I tried to like the original post too, but my app took me to a plain white screen. Odd.
Thank you so much for this, Lady Emily Rose. Tolkien had to deal with people who wrote to him saying that Frodo was a failure, even an imposter, claiming to be a hero (at The Field of Cormallen) when he was, in fact a coward, even a traitor. The more that I thought about this and engaged in conversation with others, the more I realised that no-one could have just thrown the Ring into the fire, let alone people sitting on the backs of eagles. A greater power needed to be at work as it needs to be in all the big things in our lives.
Thank you for trying to Like the original page.
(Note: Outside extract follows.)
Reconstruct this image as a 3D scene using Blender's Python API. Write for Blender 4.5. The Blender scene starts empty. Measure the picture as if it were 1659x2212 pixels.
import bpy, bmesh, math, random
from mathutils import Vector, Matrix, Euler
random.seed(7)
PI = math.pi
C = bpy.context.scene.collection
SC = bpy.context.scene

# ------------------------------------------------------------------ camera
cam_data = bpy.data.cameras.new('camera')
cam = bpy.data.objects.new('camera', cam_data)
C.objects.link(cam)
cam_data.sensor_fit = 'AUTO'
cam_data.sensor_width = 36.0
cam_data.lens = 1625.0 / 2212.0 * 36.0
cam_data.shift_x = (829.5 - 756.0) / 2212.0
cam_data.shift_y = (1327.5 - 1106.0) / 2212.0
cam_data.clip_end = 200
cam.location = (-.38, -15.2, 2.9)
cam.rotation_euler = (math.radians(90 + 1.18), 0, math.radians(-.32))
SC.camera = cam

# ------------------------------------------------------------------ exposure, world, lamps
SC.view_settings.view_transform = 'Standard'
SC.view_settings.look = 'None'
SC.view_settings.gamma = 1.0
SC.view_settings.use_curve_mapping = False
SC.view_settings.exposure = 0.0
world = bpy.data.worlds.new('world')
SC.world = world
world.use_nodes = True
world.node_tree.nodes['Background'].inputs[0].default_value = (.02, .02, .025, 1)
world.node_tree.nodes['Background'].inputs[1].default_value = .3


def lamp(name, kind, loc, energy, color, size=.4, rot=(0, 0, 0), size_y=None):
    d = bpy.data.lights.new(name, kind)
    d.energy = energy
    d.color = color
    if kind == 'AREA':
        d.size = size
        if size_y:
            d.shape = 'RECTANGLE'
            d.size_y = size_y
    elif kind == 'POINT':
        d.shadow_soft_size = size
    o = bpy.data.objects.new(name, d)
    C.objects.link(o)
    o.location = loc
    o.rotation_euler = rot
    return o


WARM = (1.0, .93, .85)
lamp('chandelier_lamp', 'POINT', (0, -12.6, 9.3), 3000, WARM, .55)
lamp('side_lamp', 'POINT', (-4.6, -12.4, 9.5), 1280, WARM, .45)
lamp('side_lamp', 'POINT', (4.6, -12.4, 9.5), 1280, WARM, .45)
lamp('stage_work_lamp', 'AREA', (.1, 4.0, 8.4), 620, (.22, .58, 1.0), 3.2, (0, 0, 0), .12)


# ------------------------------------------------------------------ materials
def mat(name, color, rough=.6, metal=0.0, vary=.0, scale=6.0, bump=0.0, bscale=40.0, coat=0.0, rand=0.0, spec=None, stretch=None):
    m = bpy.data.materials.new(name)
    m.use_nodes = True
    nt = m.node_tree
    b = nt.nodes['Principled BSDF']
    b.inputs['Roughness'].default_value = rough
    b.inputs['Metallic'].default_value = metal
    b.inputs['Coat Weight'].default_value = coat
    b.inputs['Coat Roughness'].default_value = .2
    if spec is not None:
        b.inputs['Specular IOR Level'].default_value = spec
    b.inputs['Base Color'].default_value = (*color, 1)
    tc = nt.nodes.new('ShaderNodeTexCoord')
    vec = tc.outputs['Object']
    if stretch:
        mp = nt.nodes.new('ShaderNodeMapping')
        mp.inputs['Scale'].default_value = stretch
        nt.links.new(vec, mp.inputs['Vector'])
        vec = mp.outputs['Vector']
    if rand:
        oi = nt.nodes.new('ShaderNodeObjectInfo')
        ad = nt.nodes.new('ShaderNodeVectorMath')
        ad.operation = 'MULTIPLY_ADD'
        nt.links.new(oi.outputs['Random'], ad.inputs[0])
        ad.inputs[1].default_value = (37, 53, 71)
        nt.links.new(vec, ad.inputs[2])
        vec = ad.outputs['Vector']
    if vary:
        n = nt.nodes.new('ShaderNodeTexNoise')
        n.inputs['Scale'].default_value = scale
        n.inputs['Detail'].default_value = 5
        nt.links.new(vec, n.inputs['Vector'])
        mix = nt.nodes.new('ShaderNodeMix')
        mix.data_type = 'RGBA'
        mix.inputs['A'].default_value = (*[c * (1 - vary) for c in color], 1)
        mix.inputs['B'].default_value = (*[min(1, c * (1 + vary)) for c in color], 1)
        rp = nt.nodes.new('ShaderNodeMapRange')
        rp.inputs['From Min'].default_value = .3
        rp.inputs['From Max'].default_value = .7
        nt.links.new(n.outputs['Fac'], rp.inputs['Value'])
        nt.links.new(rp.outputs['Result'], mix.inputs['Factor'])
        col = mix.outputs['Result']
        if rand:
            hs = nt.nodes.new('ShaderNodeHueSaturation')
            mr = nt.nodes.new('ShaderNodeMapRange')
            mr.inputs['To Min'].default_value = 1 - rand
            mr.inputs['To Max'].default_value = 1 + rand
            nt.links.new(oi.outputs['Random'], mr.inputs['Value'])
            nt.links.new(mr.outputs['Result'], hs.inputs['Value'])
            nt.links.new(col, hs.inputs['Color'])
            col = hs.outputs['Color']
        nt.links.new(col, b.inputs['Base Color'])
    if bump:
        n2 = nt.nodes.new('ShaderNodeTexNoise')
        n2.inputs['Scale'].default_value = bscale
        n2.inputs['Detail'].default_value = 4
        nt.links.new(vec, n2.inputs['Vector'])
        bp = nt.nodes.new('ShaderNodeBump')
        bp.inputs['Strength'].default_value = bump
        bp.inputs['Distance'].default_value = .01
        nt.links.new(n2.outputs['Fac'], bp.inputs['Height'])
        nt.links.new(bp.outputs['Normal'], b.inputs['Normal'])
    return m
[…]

WordPress is, by far, the best blogging site but maybe even it has some shortcomings.
Sadly, people today seem too quick to be cynical and snarky than actually give due to anything of quality. It’s as through understanding is beneath them somehow. Ironically, I don’t get it.
Agreed, WP is the best, but the occasional glitch will happen.
I agree but I have hope that just as there is so much laziness of thought so there is a growing desire to reach for something that goes deeper. Maybe it is inevitable that the two must live side by side.
I hate to say it, but you’re probably right. Pop culture makes everything lazy on some levels. But this is why blogs like yours stand out, and why Tolkien’s work will stand on its own in spite of everything else. There are no memes without the original.